January 31, 2007

Hello, I have been reading your site and enjoy your posts. For several years now I have considered myself an agnostic. I never felt that I could commit to saying that I was atheist. This was in part, because for so long I thought that I KNEW there was a God and looking back on that it seemed like arrogance. So now I find that I cannot say with the same conviction the opposite, that I know there is no god.

However, I came across a site recently. I do not remember the link but the author was talking about 'strong' and 'weak' atheism. I'm not so sure I agree with the adjectives they used to describe atheism but as you probably know they're pointing out that some atheist say 'there is no god' and others say 'they see no evidence of god'. The author then went on to point out that atheism/theism deals with beliefs in god (or lack thereof) while agnostic/gnostic dealt with knowledge. So it was their claim that someone cannot be either theist, atheist, or agnostic because it doesn't fit on the scale of belief. Instead they posed it as matrix of knowledge and belief, pitching people into 4 groups. Gnostic Theists, Agnostic Theists, Gnostic Atheist, and Agnostic Atheist.

I just wondered what your thoughts were on this line of thinking. I guess this would cast me into the Agnostic Atheist camp. It looks to me though that anyone who claimed to be a gnostic 'anything' is fooling themselves. Perhaps in their own perceptions they are sure they can 'know' that god does or does not exist. I'm just not convinced that anyone who claims to be a gnostic really knows anything. Isn't the whole point of the scientic method to support a hypostheis or disprove a hypothesis. Meaning that you can never reach that 100% certainty. Only that you can make a very well informed highly probable statement.
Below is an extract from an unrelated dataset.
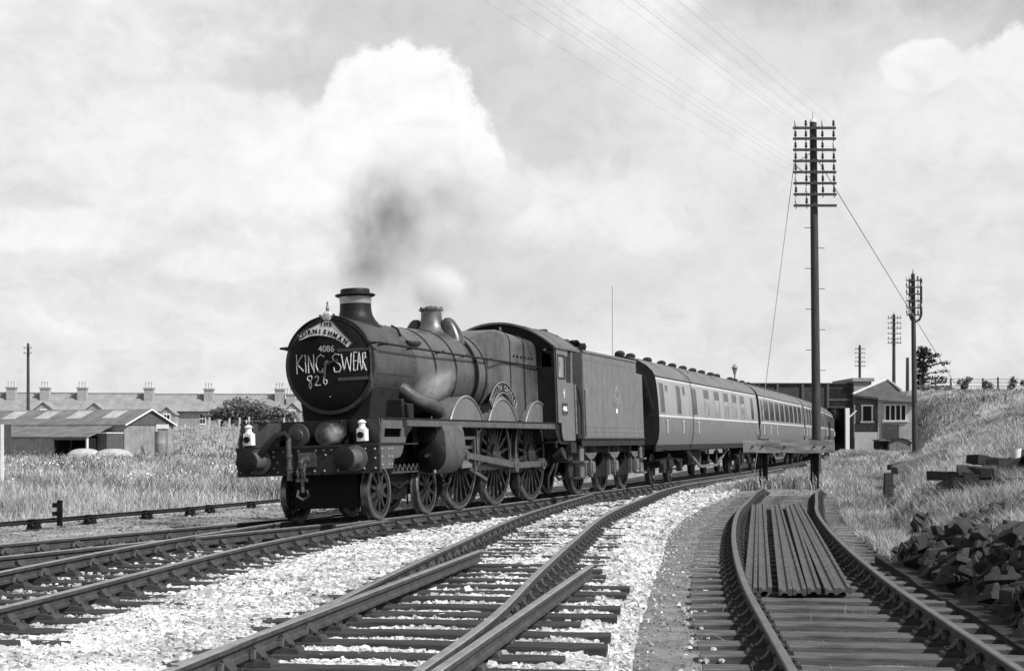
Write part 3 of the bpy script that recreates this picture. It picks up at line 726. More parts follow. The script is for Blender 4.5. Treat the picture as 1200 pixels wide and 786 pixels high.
for s in (1, -1):
    mb.prism([(-1.03,.86),(-1.03,1.245),(.02,1.245),(-.05,1.12),(-.16,1.05),(-.42,1.02),(-.46,.86)], lambda a, b, d: (a, d, b), -s*1.25, -s*1.28)
    for x in (-.9, -.62, -.5): 
        for z in (.93, 1.06, 1.19): mb.lathe((x, -s*1.28, z), (0, -s, 0), [(.02, 0), (.012, .014)], 7, 1)
    for k in range(12): mb.lathe((-.80+k*.08, -s*1.30, 1.655), (0, -s, 0), [(.010, 0), (.006, .006)], 6, 1)
split(P('front_side_plate', mb, [M['greybox'], M['bolt']]))  # plates and apron coloured paler grey to carry the sunlight on them
mb = MB()
mb.prism([(-.70,1.275),(-.86,1.45),(-.86,1.69),(.1,1.69),(.1,1.275)], lambda a, b, d: (a, d, b), -.56, .56)
P('steam_chest', mb, M['black'], bevel=.012)
for y in (-.27, .23):
    mb = MB(); mb.lathe((-.76, y, 1.46), (-1, 0, 0), [(.20, -.1), (.20, .115), (.19, .135), (.10, .14), (.09, .155), (.03, .16)], 28); P('cylinder_cover', mb, M['smokebox'])
# running plate with valance
mb = MB()
for s in (1, -1):
    mb.box(-.86, 8.66, -s*.85, -s*1.33, 1.68, 1.70); mb.box(-.05, 8.62, -s*1.285, -s*1.31, 1.555, 1.68)
    mb.prism([(.0,1.555),(.0,1.69),(.5,1.69),(.38,1.56),(.30,1.50),(.10,1.40),(.02,1.36)], lambda a, b, d: (a, d, b), -s*1.283, -s*1.303)
    mb.prism([(8.62,1.555),(8.62,1.70),(9.05,1.70),(9.05,1.4),(10.1,1.4),(10.1,1.22),(9.05,1.22),(8.86,1.28),(8.74,1.42)], lambda a, b, d: (a, d, b), -s*1.283, -s*1.31)
mb.box(-.5, 1.9, -.84, .84, 1.66, 1.695)
P('running_plate', mb, M['black'])
mb = MB()
for s in (1, -1):
    mb.box(.1, 8.6, -s*1.311, -s*1.316, 1.565, 1.67)
split(P('valance', mb, M['greybox']))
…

Anyway, I only bring it up because I've noticed that same subject of 'strong vs weak' atheism on a few sites and wanted to see your take.
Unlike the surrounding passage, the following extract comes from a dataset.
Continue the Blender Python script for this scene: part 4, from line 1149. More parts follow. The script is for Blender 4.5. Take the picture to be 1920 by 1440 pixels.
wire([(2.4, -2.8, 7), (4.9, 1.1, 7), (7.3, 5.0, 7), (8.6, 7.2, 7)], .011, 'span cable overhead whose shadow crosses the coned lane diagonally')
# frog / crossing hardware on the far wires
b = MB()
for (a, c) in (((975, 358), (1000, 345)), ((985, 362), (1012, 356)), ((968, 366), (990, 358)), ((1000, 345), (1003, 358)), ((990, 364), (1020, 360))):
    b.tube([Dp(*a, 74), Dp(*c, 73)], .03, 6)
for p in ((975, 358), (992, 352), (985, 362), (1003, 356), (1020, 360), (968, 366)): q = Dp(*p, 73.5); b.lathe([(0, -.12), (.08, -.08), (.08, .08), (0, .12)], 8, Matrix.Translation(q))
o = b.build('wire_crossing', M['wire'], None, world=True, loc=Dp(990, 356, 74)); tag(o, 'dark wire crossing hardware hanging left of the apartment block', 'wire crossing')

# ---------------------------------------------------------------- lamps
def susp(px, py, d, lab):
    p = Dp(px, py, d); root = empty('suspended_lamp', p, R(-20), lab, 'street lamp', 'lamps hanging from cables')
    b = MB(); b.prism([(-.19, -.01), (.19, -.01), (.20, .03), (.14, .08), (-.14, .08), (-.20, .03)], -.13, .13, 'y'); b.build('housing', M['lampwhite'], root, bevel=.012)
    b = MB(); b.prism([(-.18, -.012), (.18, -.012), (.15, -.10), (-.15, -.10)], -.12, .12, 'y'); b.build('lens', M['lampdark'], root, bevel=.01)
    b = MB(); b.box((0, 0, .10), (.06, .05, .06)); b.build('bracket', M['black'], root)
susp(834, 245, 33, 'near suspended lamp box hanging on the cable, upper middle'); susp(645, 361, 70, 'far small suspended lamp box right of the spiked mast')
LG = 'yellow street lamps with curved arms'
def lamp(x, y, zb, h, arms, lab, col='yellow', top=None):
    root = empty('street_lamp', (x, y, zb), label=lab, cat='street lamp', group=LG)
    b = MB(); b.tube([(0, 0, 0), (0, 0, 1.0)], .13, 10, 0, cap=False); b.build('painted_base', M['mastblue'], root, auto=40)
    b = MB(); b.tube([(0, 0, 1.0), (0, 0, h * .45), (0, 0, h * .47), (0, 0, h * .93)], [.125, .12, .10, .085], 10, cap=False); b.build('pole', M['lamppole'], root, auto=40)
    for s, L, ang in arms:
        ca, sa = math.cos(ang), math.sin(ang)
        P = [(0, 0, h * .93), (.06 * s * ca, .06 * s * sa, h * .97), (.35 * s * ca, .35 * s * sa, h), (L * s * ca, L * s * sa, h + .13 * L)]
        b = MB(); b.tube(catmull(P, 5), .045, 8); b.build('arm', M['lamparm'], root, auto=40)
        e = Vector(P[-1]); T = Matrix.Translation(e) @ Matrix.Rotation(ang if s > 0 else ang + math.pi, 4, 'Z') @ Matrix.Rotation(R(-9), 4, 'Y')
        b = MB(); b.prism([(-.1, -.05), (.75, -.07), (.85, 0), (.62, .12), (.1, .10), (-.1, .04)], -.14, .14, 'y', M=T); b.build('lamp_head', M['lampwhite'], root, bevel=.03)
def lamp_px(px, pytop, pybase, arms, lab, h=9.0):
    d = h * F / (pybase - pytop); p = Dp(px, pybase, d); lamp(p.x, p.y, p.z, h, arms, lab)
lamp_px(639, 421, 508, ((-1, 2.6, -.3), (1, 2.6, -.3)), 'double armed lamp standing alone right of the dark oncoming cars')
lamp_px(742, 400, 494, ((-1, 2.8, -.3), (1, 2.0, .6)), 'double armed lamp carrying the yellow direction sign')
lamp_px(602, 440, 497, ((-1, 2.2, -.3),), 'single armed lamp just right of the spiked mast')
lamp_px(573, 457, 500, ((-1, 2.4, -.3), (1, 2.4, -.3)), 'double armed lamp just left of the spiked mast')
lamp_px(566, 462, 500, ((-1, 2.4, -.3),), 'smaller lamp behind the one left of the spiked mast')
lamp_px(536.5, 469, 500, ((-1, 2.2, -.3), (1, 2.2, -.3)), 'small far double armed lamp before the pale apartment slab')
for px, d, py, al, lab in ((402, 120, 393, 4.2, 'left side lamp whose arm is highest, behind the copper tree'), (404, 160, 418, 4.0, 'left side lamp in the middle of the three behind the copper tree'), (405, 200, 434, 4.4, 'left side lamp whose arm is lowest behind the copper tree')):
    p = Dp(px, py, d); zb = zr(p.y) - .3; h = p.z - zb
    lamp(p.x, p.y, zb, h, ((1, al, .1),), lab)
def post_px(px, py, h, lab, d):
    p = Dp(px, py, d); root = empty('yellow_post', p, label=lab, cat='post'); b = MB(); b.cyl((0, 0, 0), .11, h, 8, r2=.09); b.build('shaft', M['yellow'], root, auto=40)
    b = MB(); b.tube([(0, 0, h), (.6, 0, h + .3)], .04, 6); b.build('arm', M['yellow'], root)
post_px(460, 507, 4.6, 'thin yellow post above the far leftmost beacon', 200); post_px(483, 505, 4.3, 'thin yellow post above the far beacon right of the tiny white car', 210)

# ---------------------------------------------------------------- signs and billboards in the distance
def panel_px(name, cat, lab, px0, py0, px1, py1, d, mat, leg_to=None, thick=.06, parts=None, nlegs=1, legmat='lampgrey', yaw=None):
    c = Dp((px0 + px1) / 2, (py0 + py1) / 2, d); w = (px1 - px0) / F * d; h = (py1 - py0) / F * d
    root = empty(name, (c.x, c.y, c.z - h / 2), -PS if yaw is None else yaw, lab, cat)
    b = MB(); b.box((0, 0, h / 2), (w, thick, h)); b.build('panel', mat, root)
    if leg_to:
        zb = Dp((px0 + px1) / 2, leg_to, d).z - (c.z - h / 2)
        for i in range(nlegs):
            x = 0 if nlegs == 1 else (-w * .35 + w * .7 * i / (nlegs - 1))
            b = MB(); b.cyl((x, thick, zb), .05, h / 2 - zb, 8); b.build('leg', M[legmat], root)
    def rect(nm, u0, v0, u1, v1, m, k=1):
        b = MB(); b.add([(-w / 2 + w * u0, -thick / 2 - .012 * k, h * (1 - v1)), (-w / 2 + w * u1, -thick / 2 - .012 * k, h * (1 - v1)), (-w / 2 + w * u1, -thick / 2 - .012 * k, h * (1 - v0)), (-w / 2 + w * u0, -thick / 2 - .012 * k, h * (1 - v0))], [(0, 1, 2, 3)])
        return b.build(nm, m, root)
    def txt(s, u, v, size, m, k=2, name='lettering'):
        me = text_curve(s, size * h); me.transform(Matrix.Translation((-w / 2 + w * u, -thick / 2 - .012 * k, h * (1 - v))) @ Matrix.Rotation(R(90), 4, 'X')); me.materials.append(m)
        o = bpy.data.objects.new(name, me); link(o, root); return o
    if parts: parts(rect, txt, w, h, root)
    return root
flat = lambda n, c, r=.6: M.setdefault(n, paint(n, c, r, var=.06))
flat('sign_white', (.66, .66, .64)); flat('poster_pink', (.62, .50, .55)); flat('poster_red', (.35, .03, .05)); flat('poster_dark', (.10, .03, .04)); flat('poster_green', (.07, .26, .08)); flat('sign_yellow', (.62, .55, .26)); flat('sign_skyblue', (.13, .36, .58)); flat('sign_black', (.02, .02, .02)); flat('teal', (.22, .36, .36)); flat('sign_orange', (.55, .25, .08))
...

I think that trying to subdivide atheism and agnosticism generally just leads to confusion. The fact is, there are many kinds of atheism and many kinds of agnosticism (just as there are many kinds of Christianity). I agree that this leaves some ambiguity, but I think this is better than trying to think up labels for all possible subdivisions of non-religious philosophy, since it's difficult to do that rigorously. For example, the terms you list seem to leave out people who call themselves atheists because they are anti-Christian but believe that there may be some kind of spirit, universal mind, or other big supernatural thingy (these people drive me nuts, by the way).

I, too, don't like the adjectives "strong" and "weak" atheism, but the definitions are useful. I am a "weak" atheist myself, in that I cannot prove that there is no deity. Depending on personal preference, I think that a weak atheist can use either the atheist or agnostic label, because the terms overlap a bit, but I personally try to avoid the word agnostic because using it would make me feel like I'm defining my philosophy by what I can and cannot prove, and I find that unsatisfying (particularly since I don't use that type of definition in other parts of my life — I'm not a "bigfoot agnostic," for example).

At least in my case, atheism is not about belief or disbelief in god. It's about "a-theism" or lack of religion. Not believing in god goes along with this, but it is not the crux of my belief system. I see atheism more as a strong dedication to Occam's razor than a statement about deity, and as such it touches every area of my life.

It sounds to me like you could comfortably call yourself a weak atheist — or just an atheist — if that sounds better to you than agnostic. Use which ever you are most comfortable with.